I have a RDD(Say - JoinOp) with nested tuples(having case classes), for example -
(123,(null,employeeDetails(Smith,NY,DW)))
(456,(null,employeeDetails(John,IN,CS)))
This RDD is being created from a Join with two files.
Now, my requirement is to convert this JSON format to text file format without any "Null" and any case class name(here 'employeeDetails').
My desired output is =
123,Smith,NY,DW
456,John,IN,CS
I have tried with String Interpolation for the same but with partial success.
val textOp = JoinOp.map{jm => s"${jm._1},${jm._2._2}"}
if I print textOp then it will give me below output.
123,employeeDetails(Smith,NY,DW)
456,employeeDetails(John,IN,CS)
Now if I try to access nested elements in "employeeDetails" case class with String interpolation, it will throwing error like below.
JoinOp.map{jm => s"${jm._1},${jm._2._2._1}"}.foreach(println)
<console> :23: Error : value _1 is not member of jm
Here I can understand that, with the above syntax, it's unable to access nested element for "employeeDetails" case class.
What might be the solution for this issue. Any help or point forward would be of much help.
Many Thanks,
Pralay
Case classes have field names. So, instead of ._1 you need to use the field name for that position. Assuming the following definition:
case class EmployeeDetails(name: String, state: String)
you would access it
JoinOp.map{jm => s"${jm._1},${jm._2._2.name}"}.foreach(println)

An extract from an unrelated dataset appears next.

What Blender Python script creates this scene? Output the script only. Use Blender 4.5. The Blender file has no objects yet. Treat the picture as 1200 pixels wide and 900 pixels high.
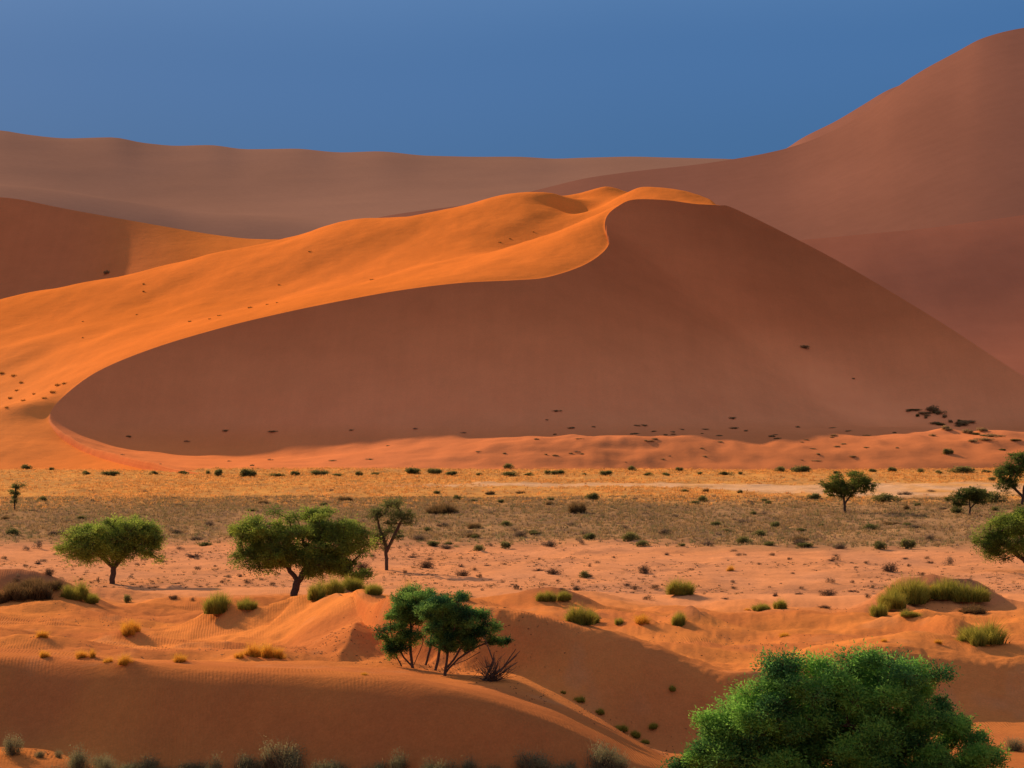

If you just need to print all fields of case class, you may use productIterator to traverse field list.
val textOp = JoinOp.map { jm =>
s"""${jm._1},${jm._2._2.productIterator.mkString(",")}"""
}
You can do it like this:
case class EmployeeDetails(var0: String, var1: String, var2: String)
val data = List((123,(null, EmployeeDetails("Smith", "NY", "DW"))))
data.map {case (num, (sth, EmployeeDetails(var0, var1, var2))) =>
s"$num,$var0,$var1,$var2"}